Conformance means a page meets every success criterion at your target level, with no exceptions on that page. WCAG 2.2 AA conformance means meeting all Level A and Level AA criteria. It applies page by page, so one accessible page does not make the whole site conformant.

Does the AODA apply to my business outside Ontario?

No. The AODA is Ontario law and applies to organizations operating in Ontario. If you are a BC business, the Accessible BC Act and federal rules are more relevant, though the AODA is still a useful benchmark because it points to WCAG, the same global standard everyone uses.

How do I check if my website is accessible?

Start with a free automated scan like WAVE or Lighthouse to catch contrast, alt-text, and structure issues. Then test the site with the keyboard only and with a screen reader. Automated tools catch roughly a third of issues, so manual testing and real-user feedback matter. An accessibility audit gives you a prioritized list.

Does accessibility help SEO?

Yes, indirectly. Many accessibility practices overlap with what search engines reward: clean heading structure, descriptive alt text, meaningful link text, and a fast, well-coded page. Building for accessibility tends to make a site easier for both people and search engines to understand.

What are the most common accessibility failures?
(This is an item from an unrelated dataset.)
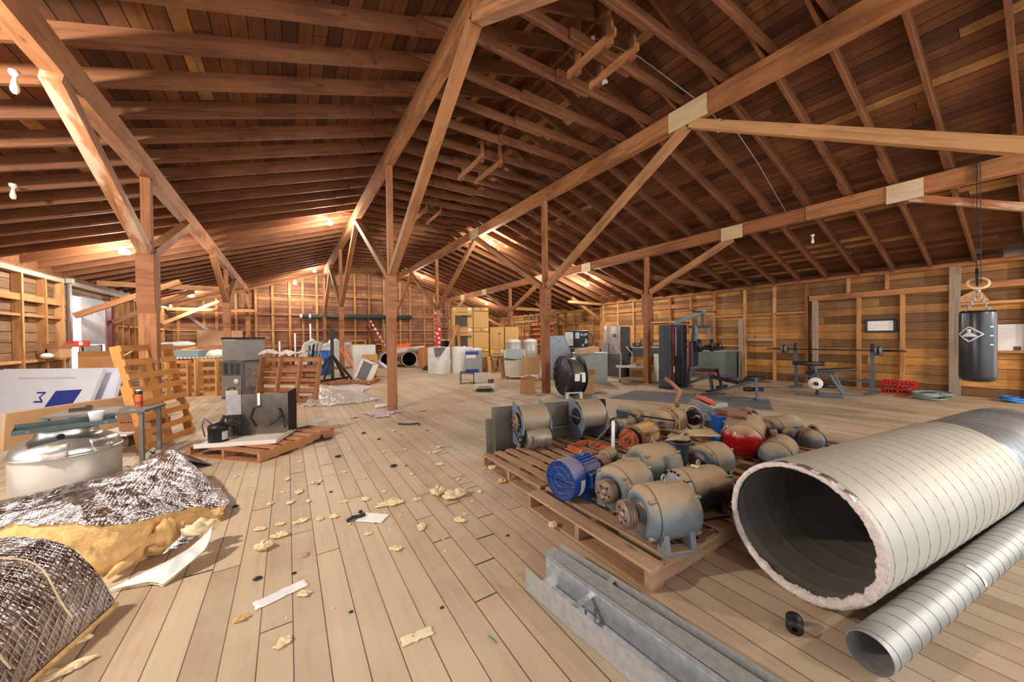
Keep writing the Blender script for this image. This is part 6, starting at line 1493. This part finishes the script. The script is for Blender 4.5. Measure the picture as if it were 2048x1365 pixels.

The usual suspects are missing or poor alt text, low colour contrast, forms without labels, content that cannot be reached by keyboard, missing video captions, and vague link text like "click here." These are also the easiest wins, which is why the checklist starts there.

Do I have to rebuild my whole site to be accessible?

Usually not. Many issues are fixable on an existing site: contrast, alt text, labels, headings, and link text. Deeper problems with keyboard navigation or a rigid template sometimes need a rebuild, but a good audit tells you which camp you are in before you spend anything.